The 2017 PGS settlement agreement did not contain a provision for tax reform. In 2018, the FPSC approved a settlement agreement authorizing PGS to accelerate in 2018 the remaining amortization of PGS’s regulatory asset associated with the MGP environmental liability up to the $32 million to net it against the estimated 2018 tax reform benefits. Therefore, PGS recorded amortization expense and a regulatory asset reduction of $11 million in 2018. In January 2019, PGS reduced its base rates by $12 million for the impact of tax reform and reduced depreciation rates by $10 million in accordance with the settlement agreement.

PGS is permitted to initiate a general base rate proceeding during 2020 regardless of its earned ROE at the time, provided the new rates do not become effective before January 1, 2021. As a result of increased forecasted revenue requirements, on February 7, 2020, PGS notified the FPSC that it is planning to file a base rate proceeding in April for new rates effective January 2021.  

Regulatory Assets and Liabilities

Tampa Electric and PGS apply the FASB’s accounting standards for regulated operations. Regulatory assets generally represent incurred costs that have been deferred, as their future recovery in customer rates is probable. Regulatory liabilities generally represent obligations to make refunds to customers from previous collections for costs that are not likely to be incurred or the advance recovery of expenditures for approved costs.

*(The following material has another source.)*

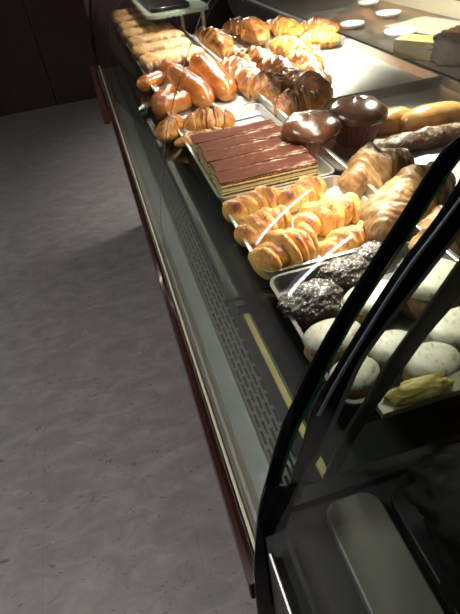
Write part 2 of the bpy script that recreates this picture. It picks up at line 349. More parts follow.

Details of the regulatory assets and liabilities are presented in the following table:

Regulatory Assets and Liabilities

 

 

December 31,

 

 

December 31,

 

(millions)

 

2019

 

 

2018

 

Regulatory assets:

 

 

 

 

 

 

 

 

Regulatory tax asset (1)

 

$

74

 

 

$

56

 

Cost-recovery clauses (2)

 

 

12

 

 

 

55

 

Environmental remediation (3)

 

 

20

 

 

 

23

 

Postretirement benefits (4)

 

 

295

 

 

 

295

 

Asset retirement obligation (5)

 

 

25

 

 

 

18

 

Other

 

 

11

 

 

 

11

 

Total regulatory assets

 

 

437

 

 

 

458

 

Less: Current portion

 

 

41

 

 

 

88

 

Long-term regulatory assets

 

$

396

 

 

$

370

 

Regulatory liabilities:

 

 

 

 

 

 

 

 

Regulatory tax liability (6)

 

$

699

 

 

$

715

 

Cost-recovery clauses (2)

 

 

37

 

 

 

17

 

Accumulated reserve—cost of removal (7)

 

 

506

 

 

 

513

 

Storm reserve (8)

 

 

48

 

 

 

56

 

Other

 

 

13

 

 

 

9

 

Total regulatory liabilities

 

 

1,303

 

 

 

1,310

 

Less: Current portion

 

 

93

 

 

 

44

 

Long-term regulatory liabilities

 

$

1,210

 

 

$

1,266

 

(1)

The regulatory tax asset is primarily associated with the depreciation and recovery of AFUDC-equity. This asset does not earn a return but rather is included in the capital structure, which is used in the calculation of the weighted cost of capital used to determine revenue requirements. It will be recovered over the expected life of the related assets. The regulatory tax asset balance reflects the impact of the federal tax rate reduction.  

(2)

These assets and liabilities are related to FPSC clauses and riders. They are recovered or refunded through cost-recovery mechanisms approved by the FPSC on a dollar-for-dollar basis in the next year.

(3)

This asset is related to costs associated with environmental remediation primarily at MGP sites. The balance is included in rate base, partially offsetting the related liability, and earns a rate of return as permitted by the FPSC. The timing of recovery is based on a settlement agreement approved by the FPSC.

(4)

This asset is related to the deferred costs of postretirement benefits and it is amortized over the remaining service life of plan participants. Deferred costs of postretirement benefits that are included in expense are recognized as cost of service for rate-making purposes as permitted by the FPSC.

(5)

This asset is related to costs associated with an asset retirement obligation, which is a legal obligation for the future retirement of certain tangible, long-lived assets. This regulatory asset does not earn a return because it is offset with related assets and liabilities within rate base. It is recovered and removed as the obligation is settled and removed as the activities for the retirement of the related assets have been completed.

(6)

The regulatory tax liability is primarily related to the revaluation of TEC’s deferred income tax balances recorded on December 31, 2017 at the lower income tax rate due to U.S. tax reform. The liability related to the revaluation of the deferred income tax balances is amortized and returned to customers through rate reductions or other revenue offsets based on IRS regulations and the settlement agreement for tax reform benefits approved by the FPSC. This regulatory tax liability also includes Tampa Electric’s estimate for the state corporate tax rate change enacted in the third quarter of 2019. See Note 4 to the TEC Consolidated Financial Statements for further information.

(7)

This item represents the non-ARO cost of removal in the accumulated reserve for depreciation. AROs are costs for legally required removal of property, plant and equipment. Non-ARO cost of removal represents estimated funds received from customers through depreciation rates to cover future non-legally required cost of removal of property, plant and equipment, net of salvage value upon retirement, which reduces rate base for ratemaking purposes. This liability is reduced as costs of removal are incurred.

(8)

See “Tampa Electric Storm Restoration Cost Recovery” discussion above for information regarding this reserve.